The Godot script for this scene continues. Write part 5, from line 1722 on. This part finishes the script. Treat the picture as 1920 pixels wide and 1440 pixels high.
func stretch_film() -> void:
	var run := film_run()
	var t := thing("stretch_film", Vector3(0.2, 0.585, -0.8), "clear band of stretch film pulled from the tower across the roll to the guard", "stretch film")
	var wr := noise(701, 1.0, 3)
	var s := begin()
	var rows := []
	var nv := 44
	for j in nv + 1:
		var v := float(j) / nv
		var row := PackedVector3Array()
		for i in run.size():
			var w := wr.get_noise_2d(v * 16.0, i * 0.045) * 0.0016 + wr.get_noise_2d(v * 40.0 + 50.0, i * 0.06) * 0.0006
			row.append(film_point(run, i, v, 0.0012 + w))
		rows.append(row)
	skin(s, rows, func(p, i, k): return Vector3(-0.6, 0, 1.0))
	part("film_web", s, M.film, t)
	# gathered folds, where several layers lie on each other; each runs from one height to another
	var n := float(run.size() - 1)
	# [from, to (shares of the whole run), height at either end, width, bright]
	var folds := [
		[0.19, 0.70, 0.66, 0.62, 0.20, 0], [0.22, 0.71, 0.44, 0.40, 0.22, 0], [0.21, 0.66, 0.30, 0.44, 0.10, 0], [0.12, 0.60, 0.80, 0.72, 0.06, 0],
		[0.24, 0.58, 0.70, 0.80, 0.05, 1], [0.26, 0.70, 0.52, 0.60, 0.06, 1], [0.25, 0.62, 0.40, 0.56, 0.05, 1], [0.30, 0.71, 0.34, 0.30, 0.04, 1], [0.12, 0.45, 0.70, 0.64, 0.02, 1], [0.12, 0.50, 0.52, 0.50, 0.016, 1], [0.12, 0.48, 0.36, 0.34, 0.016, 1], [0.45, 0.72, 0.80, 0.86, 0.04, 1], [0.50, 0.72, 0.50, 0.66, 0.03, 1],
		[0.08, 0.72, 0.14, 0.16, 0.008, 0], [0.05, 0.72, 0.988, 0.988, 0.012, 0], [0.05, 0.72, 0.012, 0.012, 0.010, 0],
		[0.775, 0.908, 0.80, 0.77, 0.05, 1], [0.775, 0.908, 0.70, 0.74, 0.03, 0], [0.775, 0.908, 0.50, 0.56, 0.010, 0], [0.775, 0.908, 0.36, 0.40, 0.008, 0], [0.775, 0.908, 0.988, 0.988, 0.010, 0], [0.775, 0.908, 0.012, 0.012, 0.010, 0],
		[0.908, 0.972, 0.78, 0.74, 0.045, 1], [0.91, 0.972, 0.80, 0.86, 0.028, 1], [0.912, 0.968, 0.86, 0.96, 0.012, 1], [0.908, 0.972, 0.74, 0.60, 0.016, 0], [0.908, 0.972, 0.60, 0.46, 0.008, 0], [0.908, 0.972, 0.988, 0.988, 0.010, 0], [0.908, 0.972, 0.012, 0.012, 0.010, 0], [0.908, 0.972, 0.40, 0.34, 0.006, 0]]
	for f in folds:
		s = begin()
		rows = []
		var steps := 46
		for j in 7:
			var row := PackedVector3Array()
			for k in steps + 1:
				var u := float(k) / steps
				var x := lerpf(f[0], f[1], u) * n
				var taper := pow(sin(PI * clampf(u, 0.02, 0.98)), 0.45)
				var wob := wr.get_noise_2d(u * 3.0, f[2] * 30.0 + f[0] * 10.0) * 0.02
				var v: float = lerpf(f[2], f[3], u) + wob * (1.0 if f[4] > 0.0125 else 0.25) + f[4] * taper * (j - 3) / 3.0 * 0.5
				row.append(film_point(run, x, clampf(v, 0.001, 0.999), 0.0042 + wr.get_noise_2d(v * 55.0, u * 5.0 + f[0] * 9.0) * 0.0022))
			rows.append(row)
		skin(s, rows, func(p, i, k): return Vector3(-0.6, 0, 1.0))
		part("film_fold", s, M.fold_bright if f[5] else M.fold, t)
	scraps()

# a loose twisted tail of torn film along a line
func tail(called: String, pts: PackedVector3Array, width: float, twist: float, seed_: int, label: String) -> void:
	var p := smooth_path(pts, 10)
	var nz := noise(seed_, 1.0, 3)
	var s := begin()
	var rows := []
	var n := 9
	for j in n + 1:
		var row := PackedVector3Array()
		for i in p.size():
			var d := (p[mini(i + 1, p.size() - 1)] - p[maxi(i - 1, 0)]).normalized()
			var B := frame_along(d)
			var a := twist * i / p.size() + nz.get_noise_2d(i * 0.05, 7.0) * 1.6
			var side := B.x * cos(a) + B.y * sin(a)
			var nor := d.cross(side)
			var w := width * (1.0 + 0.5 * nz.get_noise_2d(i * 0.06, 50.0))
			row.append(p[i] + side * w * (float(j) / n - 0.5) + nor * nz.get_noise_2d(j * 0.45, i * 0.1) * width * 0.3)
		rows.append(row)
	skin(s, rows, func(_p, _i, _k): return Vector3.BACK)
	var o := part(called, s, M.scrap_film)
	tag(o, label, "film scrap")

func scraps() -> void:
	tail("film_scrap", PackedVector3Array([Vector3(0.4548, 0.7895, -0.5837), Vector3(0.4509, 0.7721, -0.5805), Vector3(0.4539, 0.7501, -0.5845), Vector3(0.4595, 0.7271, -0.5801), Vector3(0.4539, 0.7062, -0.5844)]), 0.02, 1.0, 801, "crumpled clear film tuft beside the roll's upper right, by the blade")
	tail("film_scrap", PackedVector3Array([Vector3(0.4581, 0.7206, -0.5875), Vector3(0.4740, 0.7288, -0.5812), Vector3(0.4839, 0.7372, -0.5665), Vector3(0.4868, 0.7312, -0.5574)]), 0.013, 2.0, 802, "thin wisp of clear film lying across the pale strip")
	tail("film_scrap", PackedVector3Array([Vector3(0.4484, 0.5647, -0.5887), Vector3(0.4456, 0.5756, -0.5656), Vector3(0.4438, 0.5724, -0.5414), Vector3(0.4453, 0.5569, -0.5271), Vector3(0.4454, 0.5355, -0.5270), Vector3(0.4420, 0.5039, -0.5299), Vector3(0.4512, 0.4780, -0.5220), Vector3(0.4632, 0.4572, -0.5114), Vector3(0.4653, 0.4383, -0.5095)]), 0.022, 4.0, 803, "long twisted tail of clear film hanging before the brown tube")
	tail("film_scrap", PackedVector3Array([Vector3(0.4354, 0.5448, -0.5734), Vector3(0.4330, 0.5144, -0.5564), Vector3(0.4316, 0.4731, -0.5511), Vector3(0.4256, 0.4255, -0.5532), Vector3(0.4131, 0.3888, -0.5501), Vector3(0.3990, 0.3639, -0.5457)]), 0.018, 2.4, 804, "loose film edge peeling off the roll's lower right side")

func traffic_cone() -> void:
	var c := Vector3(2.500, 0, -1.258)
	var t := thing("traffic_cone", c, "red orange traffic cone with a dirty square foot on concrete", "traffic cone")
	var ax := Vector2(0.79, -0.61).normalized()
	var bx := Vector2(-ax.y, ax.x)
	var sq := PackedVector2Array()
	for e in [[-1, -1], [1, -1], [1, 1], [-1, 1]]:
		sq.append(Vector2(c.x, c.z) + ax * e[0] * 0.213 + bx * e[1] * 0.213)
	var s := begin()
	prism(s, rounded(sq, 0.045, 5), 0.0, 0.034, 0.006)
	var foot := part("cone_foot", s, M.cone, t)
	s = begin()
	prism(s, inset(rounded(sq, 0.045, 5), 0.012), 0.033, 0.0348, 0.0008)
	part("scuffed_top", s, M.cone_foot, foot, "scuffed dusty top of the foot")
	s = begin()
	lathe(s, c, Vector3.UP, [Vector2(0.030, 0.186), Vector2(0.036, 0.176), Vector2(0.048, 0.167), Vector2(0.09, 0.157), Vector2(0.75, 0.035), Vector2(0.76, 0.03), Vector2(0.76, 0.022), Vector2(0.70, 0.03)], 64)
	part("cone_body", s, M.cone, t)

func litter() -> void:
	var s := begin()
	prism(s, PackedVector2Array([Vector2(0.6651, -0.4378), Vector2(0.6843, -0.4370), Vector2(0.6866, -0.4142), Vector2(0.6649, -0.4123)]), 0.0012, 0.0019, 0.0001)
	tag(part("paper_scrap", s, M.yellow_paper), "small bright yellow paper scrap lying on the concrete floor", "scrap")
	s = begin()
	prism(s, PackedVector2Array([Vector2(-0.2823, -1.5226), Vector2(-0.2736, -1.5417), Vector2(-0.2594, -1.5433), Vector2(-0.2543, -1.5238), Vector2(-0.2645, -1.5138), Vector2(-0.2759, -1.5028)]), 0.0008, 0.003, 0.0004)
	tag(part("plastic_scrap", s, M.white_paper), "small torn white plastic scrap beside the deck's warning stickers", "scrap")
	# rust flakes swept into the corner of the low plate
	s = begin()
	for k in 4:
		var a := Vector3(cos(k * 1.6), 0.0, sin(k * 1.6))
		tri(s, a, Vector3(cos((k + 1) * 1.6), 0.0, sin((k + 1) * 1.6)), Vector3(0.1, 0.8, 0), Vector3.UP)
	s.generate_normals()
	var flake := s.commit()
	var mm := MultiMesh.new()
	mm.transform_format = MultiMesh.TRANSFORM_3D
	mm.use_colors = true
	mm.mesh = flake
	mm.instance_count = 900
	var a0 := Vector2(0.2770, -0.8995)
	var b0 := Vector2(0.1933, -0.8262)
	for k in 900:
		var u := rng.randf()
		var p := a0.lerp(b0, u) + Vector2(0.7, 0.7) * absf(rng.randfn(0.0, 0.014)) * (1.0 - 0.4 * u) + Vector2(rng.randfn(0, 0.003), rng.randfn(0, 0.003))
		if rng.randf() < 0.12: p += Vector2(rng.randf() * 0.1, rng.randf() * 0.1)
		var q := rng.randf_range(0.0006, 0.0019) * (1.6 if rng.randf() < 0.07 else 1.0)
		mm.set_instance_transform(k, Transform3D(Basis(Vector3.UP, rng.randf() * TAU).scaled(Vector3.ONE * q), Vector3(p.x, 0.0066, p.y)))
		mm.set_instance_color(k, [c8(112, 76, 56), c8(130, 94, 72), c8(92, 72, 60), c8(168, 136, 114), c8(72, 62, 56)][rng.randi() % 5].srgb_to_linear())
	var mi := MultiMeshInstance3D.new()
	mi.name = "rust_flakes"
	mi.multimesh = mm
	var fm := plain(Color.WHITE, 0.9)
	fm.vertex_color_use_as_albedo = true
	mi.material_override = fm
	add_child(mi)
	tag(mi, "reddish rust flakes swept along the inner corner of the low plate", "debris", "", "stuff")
○ ○ ○ ○ ○
Problem details> Look through the material above and pick out each line holding the word "part".

Answer to this problem>
The Godot script for this scene continues. Write part 5, from line 1722 on. This part finishes the script. Treat the picture as 1920 pixels wide and 1440 pixels high.
	part("film_web", s, M.film, t)
		part("film_fold", s, M.fold_bright if f[5] else M.fold, t)
	var o := part(called, s, M.scrap_film)
	var foot := part("cone_foot", s, M.cone, t)
	part("scuffed_top", s, M.cone_foot, foot, "scuffed dusty top of the foot")
	part("cone_body", s, M.cone, t)
	tag(part("paper_scrap", s, M.yellow_paper), "small bright yellow paper scrap lying on the concrete floor", "scrap")
	tag(part("plastic_scrap", s, M.white_paper), "small torn white plastic scrap beside the deck's warning stickers", "scrap")